Wir kennen das Problem, aber leben prima damit

Nun sind wir auf unseren Twitter-Kanälen und in der Betriebskantine alle unheimlich leidenschaftlich dabei, diesen Zustand, diese Entwicklung zu beklagen. Und dennoch haben wir uns damit abgefunden. Manchmal leben wir sogar ganz prima damit. So lange wir noch nach unten schauen, beziehungsweise Menschen kennen und sehen, denen es wirtschaftlich noch schlechter geht, richten wir und gern mit dem „Eigentlich geht es uns doch noch gut“-Gedanken auf. Doch der Gedanke ist ein Gaukler und verstellt den Blick dafür, dass die ganze Politik inzwischen unabsichtlich aber spürbar darauf ausgerichtet wird, die Leistungsträger, die sogenannten, zu subventionieren und den kläglichen Rest der Gesellschaft zu vernachlässigen.

Beispiele gefällig? Die Förderung einer neuen Heizung kann natürlich nur jemand in Anspruch nehmen, der eine Immobilie besitzt. Eine Förderung für ein Elektroauto bekommt nur jemand, der sich ein Auto leisten kann.
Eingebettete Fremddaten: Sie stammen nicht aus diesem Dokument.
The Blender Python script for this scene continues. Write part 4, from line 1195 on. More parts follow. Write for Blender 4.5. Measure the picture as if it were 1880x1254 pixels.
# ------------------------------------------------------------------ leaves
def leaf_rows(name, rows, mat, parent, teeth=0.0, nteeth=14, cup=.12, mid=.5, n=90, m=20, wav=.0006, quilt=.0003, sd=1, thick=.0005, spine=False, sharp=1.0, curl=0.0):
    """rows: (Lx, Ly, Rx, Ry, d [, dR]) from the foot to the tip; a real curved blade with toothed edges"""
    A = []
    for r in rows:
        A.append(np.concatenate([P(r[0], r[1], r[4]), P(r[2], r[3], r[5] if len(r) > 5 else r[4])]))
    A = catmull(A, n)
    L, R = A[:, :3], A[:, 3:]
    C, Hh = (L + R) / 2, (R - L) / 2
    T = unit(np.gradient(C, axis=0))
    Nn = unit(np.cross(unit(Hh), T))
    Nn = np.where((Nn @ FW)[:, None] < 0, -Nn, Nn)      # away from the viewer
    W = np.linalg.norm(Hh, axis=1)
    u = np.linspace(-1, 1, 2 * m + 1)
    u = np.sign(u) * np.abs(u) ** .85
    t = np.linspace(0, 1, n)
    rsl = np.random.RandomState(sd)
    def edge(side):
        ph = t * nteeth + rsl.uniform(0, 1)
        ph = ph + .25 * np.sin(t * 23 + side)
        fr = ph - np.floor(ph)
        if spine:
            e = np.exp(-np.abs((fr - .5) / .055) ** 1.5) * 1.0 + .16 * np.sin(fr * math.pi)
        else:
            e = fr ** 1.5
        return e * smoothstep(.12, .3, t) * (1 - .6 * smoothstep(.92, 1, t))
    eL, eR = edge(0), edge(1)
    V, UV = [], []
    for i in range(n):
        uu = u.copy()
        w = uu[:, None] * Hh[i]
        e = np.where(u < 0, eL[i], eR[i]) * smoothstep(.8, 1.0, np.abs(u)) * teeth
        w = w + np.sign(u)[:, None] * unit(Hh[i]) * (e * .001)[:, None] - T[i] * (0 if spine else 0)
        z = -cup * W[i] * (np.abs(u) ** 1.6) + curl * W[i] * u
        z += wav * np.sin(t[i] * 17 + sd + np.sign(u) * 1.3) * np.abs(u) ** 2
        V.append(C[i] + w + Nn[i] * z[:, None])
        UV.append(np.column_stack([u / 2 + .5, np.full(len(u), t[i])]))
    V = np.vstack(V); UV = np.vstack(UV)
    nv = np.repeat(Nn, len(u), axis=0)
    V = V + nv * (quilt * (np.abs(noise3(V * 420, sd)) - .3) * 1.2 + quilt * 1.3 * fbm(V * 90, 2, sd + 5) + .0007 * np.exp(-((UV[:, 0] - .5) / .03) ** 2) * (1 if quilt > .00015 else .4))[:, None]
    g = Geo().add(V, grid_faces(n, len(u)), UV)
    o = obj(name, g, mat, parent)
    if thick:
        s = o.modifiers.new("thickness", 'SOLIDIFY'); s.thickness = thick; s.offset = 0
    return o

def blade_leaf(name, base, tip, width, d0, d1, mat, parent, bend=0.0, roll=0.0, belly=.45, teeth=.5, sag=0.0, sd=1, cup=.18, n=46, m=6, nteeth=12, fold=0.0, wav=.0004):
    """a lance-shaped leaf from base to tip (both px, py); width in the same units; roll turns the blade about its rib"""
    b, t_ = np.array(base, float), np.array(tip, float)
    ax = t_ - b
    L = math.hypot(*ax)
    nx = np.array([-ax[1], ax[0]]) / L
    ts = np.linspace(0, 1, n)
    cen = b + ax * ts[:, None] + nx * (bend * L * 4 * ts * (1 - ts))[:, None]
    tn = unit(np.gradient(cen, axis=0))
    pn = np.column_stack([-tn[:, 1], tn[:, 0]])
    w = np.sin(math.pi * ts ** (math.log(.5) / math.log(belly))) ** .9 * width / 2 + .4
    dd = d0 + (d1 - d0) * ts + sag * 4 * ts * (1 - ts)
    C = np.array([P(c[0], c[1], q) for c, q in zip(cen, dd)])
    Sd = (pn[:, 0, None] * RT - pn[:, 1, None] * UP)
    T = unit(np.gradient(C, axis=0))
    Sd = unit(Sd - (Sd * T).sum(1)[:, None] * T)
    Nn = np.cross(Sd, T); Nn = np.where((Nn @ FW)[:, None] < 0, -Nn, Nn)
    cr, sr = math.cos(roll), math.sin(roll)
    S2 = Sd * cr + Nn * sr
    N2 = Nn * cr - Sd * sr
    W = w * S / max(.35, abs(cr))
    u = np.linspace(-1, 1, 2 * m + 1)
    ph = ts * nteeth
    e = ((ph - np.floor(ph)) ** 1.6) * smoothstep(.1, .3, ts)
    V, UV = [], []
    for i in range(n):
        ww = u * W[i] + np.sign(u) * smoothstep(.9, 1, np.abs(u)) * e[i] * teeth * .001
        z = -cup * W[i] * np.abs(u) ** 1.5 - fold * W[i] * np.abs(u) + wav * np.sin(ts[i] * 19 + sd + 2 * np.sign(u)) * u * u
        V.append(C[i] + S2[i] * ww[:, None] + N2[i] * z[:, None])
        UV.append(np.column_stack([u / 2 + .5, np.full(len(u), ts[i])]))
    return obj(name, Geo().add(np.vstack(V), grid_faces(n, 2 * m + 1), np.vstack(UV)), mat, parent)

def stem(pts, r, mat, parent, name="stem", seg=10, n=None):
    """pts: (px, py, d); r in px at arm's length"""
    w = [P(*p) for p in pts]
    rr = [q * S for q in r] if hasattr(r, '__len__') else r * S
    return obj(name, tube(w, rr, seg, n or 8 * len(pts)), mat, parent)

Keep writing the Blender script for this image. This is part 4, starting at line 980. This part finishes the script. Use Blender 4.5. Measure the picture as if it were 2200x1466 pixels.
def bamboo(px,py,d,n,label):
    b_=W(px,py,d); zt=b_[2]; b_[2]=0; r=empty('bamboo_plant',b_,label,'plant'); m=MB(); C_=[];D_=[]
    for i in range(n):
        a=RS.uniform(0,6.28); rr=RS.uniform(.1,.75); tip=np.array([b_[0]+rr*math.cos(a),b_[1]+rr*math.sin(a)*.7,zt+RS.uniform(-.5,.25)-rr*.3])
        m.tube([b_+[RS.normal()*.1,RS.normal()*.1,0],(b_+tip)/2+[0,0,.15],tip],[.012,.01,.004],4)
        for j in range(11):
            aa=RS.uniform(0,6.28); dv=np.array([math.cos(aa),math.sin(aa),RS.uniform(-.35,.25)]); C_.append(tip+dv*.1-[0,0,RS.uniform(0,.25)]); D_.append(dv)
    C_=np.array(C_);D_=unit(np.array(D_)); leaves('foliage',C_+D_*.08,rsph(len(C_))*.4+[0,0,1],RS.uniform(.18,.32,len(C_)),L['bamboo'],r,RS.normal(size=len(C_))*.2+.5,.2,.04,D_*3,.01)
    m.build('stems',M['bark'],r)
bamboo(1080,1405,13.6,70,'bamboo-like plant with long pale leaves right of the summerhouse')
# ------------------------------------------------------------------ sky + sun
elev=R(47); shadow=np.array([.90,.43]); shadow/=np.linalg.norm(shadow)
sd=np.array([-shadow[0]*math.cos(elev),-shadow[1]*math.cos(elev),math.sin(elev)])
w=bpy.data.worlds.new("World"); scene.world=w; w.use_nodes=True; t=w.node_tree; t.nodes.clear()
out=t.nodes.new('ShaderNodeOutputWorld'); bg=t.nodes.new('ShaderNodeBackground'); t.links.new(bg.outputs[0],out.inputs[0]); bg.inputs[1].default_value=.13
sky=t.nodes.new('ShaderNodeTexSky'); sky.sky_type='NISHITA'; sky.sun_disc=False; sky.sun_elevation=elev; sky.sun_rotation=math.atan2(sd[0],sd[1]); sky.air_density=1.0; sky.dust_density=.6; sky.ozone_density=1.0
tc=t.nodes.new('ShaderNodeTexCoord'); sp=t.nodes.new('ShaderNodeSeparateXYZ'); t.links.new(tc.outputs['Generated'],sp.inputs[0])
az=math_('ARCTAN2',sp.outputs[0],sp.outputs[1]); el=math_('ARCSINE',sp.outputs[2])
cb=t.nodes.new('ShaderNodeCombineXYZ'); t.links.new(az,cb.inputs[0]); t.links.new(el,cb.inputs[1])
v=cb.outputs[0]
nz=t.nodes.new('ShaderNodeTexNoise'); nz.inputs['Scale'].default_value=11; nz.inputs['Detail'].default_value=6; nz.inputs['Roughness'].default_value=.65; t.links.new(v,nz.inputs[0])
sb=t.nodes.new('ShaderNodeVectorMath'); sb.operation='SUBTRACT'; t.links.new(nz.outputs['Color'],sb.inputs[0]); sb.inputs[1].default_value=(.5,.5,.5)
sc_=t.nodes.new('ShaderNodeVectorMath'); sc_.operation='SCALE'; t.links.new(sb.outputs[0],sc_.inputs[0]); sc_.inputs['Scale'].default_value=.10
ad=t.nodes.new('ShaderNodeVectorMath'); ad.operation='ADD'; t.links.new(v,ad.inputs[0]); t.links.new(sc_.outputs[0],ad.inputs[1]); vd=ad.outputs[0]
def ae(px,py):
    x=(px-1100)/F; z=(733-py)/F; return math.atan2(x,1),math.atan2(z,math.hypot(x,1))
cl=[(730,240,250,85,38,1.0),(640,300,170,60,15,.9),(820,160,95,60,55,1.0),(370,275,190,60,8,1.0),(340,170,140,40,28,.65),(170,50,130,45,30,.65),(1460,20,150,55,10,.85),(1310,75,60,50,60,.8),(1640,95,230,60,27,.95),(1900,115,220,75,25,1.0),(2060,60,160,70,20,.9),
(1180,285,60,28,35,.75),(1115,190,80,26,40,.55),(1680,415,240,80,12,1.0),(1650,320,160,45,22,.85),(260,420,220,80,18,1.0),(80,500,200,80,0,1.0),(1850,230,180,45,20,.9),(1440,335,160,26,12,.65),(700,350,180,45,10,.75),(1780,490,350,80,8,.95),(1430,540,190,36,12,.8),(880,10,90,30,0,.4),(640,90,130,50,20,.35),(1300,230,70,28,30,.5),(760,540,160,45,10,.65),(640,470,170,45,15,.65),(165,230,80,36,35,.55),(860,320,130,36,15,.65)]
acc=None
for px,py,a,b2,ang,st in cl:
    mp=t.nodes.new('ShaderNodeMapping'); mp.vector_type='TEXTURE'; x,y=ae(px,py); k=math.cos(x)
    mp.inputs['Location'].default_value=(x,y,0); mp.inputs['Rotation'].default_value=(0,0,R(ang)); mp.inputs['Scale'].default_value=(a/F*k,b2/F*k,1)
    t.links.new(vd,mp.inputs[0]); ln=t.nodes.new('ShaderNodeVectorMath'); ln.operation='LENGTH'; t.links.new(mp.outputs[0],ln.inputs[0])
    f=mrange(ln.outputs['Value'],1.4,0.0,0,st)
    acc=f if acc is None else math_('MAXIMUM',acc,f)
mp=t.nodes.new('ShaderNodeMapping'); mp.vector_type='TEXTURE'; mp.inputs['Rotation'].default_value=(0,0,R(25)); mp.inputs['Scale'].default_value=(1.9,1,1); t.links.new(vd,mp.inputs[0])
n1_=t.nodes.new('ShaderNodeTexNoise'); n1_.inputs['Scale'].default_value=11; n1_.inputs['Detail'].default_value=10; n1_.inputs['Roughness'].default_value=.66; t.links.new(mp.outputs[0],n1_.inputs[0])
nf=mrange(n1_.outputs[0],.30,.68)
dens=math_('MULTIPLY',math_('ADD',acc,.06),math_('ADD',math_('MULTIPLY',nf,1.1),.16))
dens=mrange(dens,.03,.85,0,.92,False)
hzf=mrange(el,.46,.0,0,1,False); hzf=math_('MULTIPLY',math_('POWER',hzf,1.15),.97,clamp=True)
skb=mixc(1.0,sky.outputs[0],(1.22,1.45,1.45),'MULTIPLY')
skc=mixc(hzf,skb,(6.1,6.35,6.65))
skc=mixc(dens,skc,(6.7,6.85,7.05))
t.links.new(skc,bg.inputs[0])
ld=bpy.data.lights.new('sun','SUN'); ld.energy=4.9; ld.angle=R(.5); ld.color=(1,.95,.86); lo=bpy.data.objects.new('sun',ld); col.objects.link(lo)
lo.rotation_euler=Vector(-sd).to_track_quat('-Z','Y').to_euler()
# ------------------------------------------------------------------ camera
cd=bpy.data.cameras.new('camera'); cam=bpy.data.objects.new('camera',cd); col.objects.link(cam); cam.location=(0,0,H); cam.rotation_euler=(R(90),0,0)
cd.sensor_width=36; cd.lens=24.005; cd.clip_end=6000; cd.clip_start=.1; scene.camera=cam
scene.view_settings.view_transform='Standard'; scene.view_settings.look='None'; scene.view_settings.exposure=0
Eine Pendlerpauschale bekommt man nur wenn man pendelt, sprich: Arbeit hat. Das Feuer der sozialen Spaltung wird also durch die Subventionspolitik wie mit einem Blasebalg angefacht. Und das hat ja auch Gründe. Man erhofft sich von jenen Subventionsempfängern, dass sie investieren. Beispielsweise in eine neue Heizung, die wiederum für den Klimaschutz wichtig ist.

Doch die alten und neuen Armen sind hier ausgeklammert. Sie werden den oben beschriebenen Graben weder überschreiten noch zuschütten können. Wir wissen das. Und lassen es geschehen.